** What the exercise asks **
Take from the listing each line that has the string "wide".

** Data excerpt **
========================
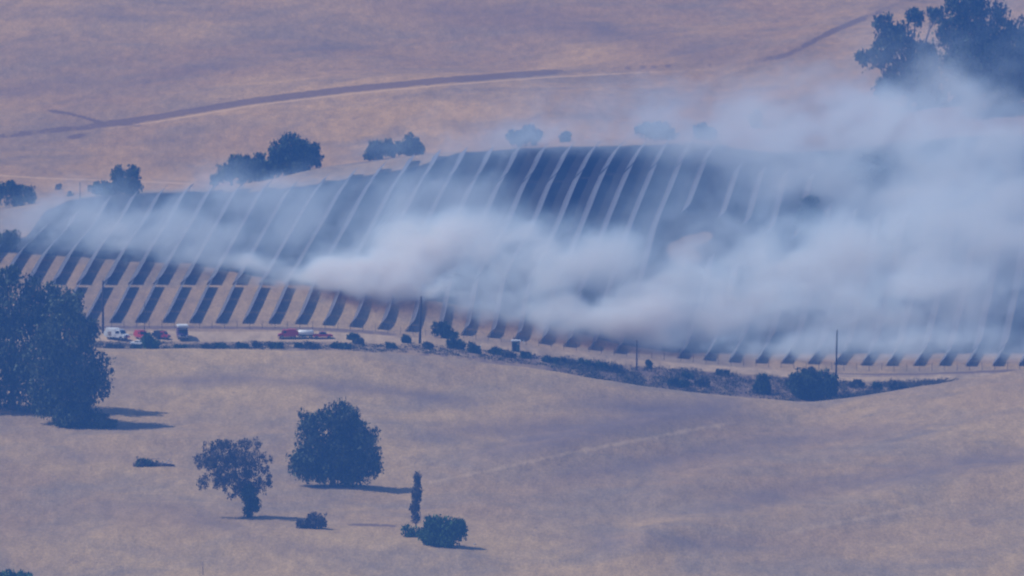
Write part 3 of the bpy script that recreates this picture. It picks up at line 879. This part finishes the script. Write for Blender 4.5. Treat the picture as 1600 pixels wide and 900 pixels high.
tree('shrub', 'wide faint bush behind the right crest rows, half lost in smoke', 'bush', 1022, 224,
     [(1012, 208, 18, 10), (1032, 206, 20, 10), (1050, 212, 12, 8)], 2600, .48, M_OAK, .8, .2, None, 60, y0=3300)
tree('shrub', 'faint bush at the right end of the crest rows', 'bush', 1102, 238,
     [(1098, 224, 12, 10), (1110, 230, 10, 8)], 1300, .48, M_OAK, .8, .2, None, 61, y0=3290)
tree('shrub', 'dark bush among smoke right of the last short row', 'bush', 1266, 366,
     [(1266, 330, 18, 20), (1256, 345, 16, 16), (1276, 350, 14, 14)], 3600, .5, M_OAK, 1.2, .3, None, 62, y0=3100, y1=3230)
tree('oak_tree', 'dark tree mass showing through the upper smoke', 'tree', 1365, 285,
     [(1365, 255, 24, 16), (1345, 262, 16, 12), (1385, 262, 16, 14)], 3600, .5, M_OAK, 1.5, .3, None, 63, y0=3200)
tree('shrub', 'small dark bush poking through smoke left of the big eucalyptus', 'bush', 1182, 200,
     [(1182, 186, 10, 11)], 800, .5, M_OAK, .8, .2, None, 64, y0=3320)
tree('shrub', 'dark smoky bush at the far left behind the first row ends', 'bush', 18, 392,
     [(14, 374, 17, 15), (0, 380, 14, 12)], 1800, .45, M_OAK, .8, .2, None, 65, y0=3040, y1=3140)
# tall eucalypts, upper right
tree('eucalyptus_tree', 'tall airy eucalyptus at upper right, left of the pair', 'tree', 1420, 172,
     [(1380, 34, 18, 12), (1400, 60, 30, 22), (1365, 92, 22, 12), (1430, 24, 18, 10), (1440, 90, 34, 22), (1410, 118, 34, 22), (1385, 78, 22, 16), (1462, 22, 10, 12), (1345, 88, 8, 6), (1450, 122, 22, 20), (1400, 138, 40, 16), (1450, 146, 30, 14)],
     13000, .62, M_EUC, 7, .7, 'tall eucalypts at upper right', 66, y0=3290, droop=.5)
tree('eucalyptus_tree', 'tallest dense eucalyptus cut by the top right corner', 'tree', 1530, 172,
     [(1510, 5, 34, 22), (1490, 45, 30, 24), (1545, 40, 38, 34), (1525, 85, 48, 34), (1580, 70, 28, 36), (1500, 110, 34, 28), (1570, 118, 40, 30), (1475, 40, 10, 16), (1520, -25, 30, 18), (1530, 140, 56, 20), (1580, 145, 30, 16)],
     22000, .62, M_EUC, 8, .9, 'tall eucalypts at upper right', 67, y0=3290, droop=.5)
tree('eucalyptus_tree', 'dense eucalyptus trimmed by the right frame edge', 'tree', 1612, 168,
     [(1615, 50, 26, 24), (1605, 95, 30, 30), (1640, 90, 34, 40), (1600, 130, 30, 20)],
     10000, .62, M_EUC, 7, .7, 'tall eucalypts at upper right', 68, y0=3290, droop=.5)
# specks on the far hill
for i, (bx, by, rx, sp) in enumerate([(91, 293, 4, 'upright dark speck of a bush on tan ground at far left'), (110, 304, 3.2, 'low dark speck of a bush right of the upright one at far left'),
        ]):
    tree('shrub', sp, 'bush', bx, by + rx * .8, [(bx, by, rx, rx * .8), (bx + rx * .5, by + 1, rx * .6, rx * .5)], 90, .45, M_SCRUB, .3, .06, 'speck bushes on the far hill', 80 + i, y0=3260)

# fallen trunk with debris, near field
g = ground(243, 729, 2600, 2900)
root = empty('fallen_tree', g, 'fallen dark tree with pale broken limbs lying left of the grey tree', 'fallen tree')
root.scale = (1.25, 1.25, 1.5)
bm = bmesh.new(); add_tube(bm, [(-4.2, 0, .25), (-2, .2, .4), (1, .1, .3), (3.6, -.2, .15)], [.35, .4, .28, .12], 8); bm_obj('trunk', bm, M_BARK, root, True)
for k in range(7):
    bm = bmesh.new(); x = -3.2 + k * .95
    add_tube(bm, [(x, 0, .3), (x + rnd.uniform(-.6, .9), rnd.uniform(-.8, .8), rnd.uniform(.5, 1.2)), (x + rnd.uniform(-.8, 1.6), rnd.uniform(-1.2, 1.2), rnd.uniform(.1, 1.5))], [.1, .07, .03], 5)
    bm_obj('branch', bm, M_DEADWOOD if k > 3 else M_BARK, root)
leaves('dead_leaves', [(-2.6, 0, .6, 1.5, 1, .55), (.2, 0, .5, 1.1, .8, .35), (-1, 0, .4, 2, .8, .3)], 520, .3, M_OAK, root, 77)
# ------------------------------------------------------------------ vehicles
M_WHITE = varied('white_vehicle_paint', (0.74, 0.76, 0.76), (0.82, 0.83, 0.82), 1.2, 0.35, spec=0.5)
M_RED = varied('red_vehicle_paint', (0.42, 0.02, 0.025), (0.55, 0.03, 0.03), 1.2, 0.35, spec=0.5)
M_PURP = varied('dark_violet_vehicle_paint', (0.07, 0.03, 0.12), (0.10, 0.05, 0.17), 1.2, 0.3, spec=0.5)
M_TEAL = varied('dark_green_vehicle_paint', (0.03, 0.09, 0.08), (0.05, 0.12, 0.10), 1.2, 0.4, spec=0.5)
M_GLASS = varied('dark_vehicle_glass', (0.015, 0.02, 0.03), (0.03, 0.035, 0.045), 1.0, 0.08, spec=0.7)
M_TYRE = varied('tyre_rubber', (0.015, 0.015, 0.015), (0.03, 0.03, 0.03), 6, 0.85)
M_CHROME = varied('polished_metal', (0.7, 0.7, 0.72), (0.8, 0.8, 0.82), 3, 0.15, 1.0)
M_LAMP = varied('lamp_lens', (0.85, 0.86, 0.88), (0.92, 0.92, 0.92), 3, 0.12, spec=0.8)
M_BLUELAMP = varied('beacon_lens', (0.5, 0.03, 0.04), (0.6, 0.05, 0.05), 3, 0.2)
M_DARKTRIM = varied('dark_trim', (0.03, 0.03, 0.035), (0.05, 0.05, 0.055), 3, 0.6)

def wheel(root, x, y, r=.42, wd=.28):
    bm = bmesh.new()
    bmesh.ops.create_cone(bm, cap_ends=True, segments=18, radius1=r, radius2=r, depth=wd, matrix=Matrix.Translation((x, y, r)) @ Matrix.Rotation(math.pi / 2, 4, 'X'))
    t = bm_obj('wheel', bm, M_TYRE, root)
    bm = bmesh.new()
    s = -1 if y < 0 else 1
    bmesh.ops.create_cone(bm, cap_ends=True, segments=14, radius1=r * .58, radius2=r * .5, depth=.05, matrix=Matrix.Translation((x, y + s * (wd / 2 + .015), r)) @ Matrix.Rotation(-s * math.pi / 2, 4, 'X'))
    bm_obj('rim', bm, M_CHROME, t)

def side_prof(root, name, prof, w_, m, bev=.05):
    """prof in (x,z); extruded across the vehicle width"""
    bm = bmesh.new()
    a = [bm.verts.new((p[0], -w_ / 2, p[1])) for p in prof]
    b = [bm.verts.new((p[0], w_ / 2, p[1])) for p in prof]
    n = len(prof)
    for k in range(n): bm.faces.new((a[k], b[k], b[(k + 1) % n], a[(k + 1) % n]))
    bm.faces.new(a); bm.faces.new(b[::-1])
    bmesh.ops.recalc_face_normals(bm, faces=bm.faces[:])
    bmesh.ops.bevel(bm, geom=bm.edges[:], offset=bev, segments=2, affect='EDGES', profile=.6)
    return bm_obj(name, bm, m, root)

def box_part(root, name, c, d, m, bev=.02):
    bm = bmesh.new(); add_box(bm, c, d, bevel=bev)
    return bm_obj(name, bm, m, root)

def fire_truck(px, py, head, label, cm, bm_, roof=None, L_=6.6, hgt=2.9, y0=2984, y1=3004, scale=1.0, name='fire_truck', cat='fire truck', rack=True, cover=False):
    """front faces local +x"""
    root = empty(name, ground(px, py, y0, y1), label, cat, None, math.radians(head))
    root.scale = (scale,) * 3
    hx = L_ / 2
    W = 2.35
    # cab with raked windscreen and a short hood
    side_prof(root, 'cab', [(hx, .55), (hx, 1.25), (hx - .9, 1.45), (hx - 1.35, 2.35), (hx - 2.6, 2.42), (hx - 2.6, .55)], W, cm)
    side_prof(root, 'windshield', [(hx - .90, 1.50), (hx - .86, 1.52), (hx - 1.27, 2.26), (hx - 1.33, 2.26)], W - .35, M_GLASS, .008)
    for s in (-1, 1):
        bm = bmesh.new(); add_box(bm, (hx - 1.95, s * (W / 2 + .006), 1.85), (.95, .03, .62), bevel=.01)
        bm_obj('side_window', bm, M_GLASS, root)
    box_part(root, 'body', (-1.25, 0, 1.62), (L_ - 2.75, W + .08, 2.0), bm_, .07)
    box_part(root, 'chassis', (-.1, 0, .58), (L_ - .5, 1.4, .28), M_DARKTRIM, .03)
    for k in range(3):
        for s in (-1, 1):
            b = box_part(root, 'locker_door', (-2.5 + k * 1.15, s * (W / 2 + .05), 1.45), (1.0, .05, 1.1), M_CHROME if k == 1 and bm_ is M_WHITE else bm_, .015)
            box_part(b, 'handle', (-2.5 + k * 1.15, s * (W / 2 + .085), 1.05), (.3, .03, .05), M_DARKTRIM, .005)
    box_part(root, 'bumper', (hx + .1, 0, .68), (.22, W, .3), M_CHROME, .04)
    box_part(root, 'grille', (hx + .015, 0, 1.0), (.06, 1.1, .36), M_DARKTRIM, .01)
    for s in (-1, 1):
        box_part(root, 'headlight', (hx + .03, s * .85, 1.0), (.08, .36, .28), M_LAMP, .03)
    b = box_part(root, 'light_bar', (hx - 1.7, 0, 2.5), (.35, 1.7, .16), roof or M_BLUELAMP, .04)
    if rack:
        for s in (-1, 1):
            r_ = box_part(root, 'ladder_rail', (-1.3, s * .35, 2.78), (3.4, .1, .12), M_WHITE, .01)
        for k in range(9):
            box_part(root, 'ladder_rung', (-2.8 + k * .38, 0, 2.78), (.1, .66, .06), M_WHITE, .005)
    if cover:
        box_part(root, 'roof_cover', (.2, 0, 3.15), (4.6, 2.5, .5), M_WHITE, .08)
        for x in (-1.6, 1.2):
            for s in (-1, 1): box_part(root, 'roof_strut', (x, s * 1.0, 2.72), (.08, .08, .5), M_DARKTRIM, .01)
    for x in (hx - 1.0, -hx + 1.2):
        for s in (-1, 1): wheel(root, x, s * (W / 2 - .14), .48, .3)
    return root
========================
** Task solution **
Write part 3 of the bpy script that recreates this picture. It picks up at line 879. This part finishes the script. Write for Blender 4.5. Treat the picture as 1600 pixels wide and 900 pixels high.
tree('shrub', 'wide faint bush behind the right crest rows, half lost in smoke', 'bush', 1022, 224,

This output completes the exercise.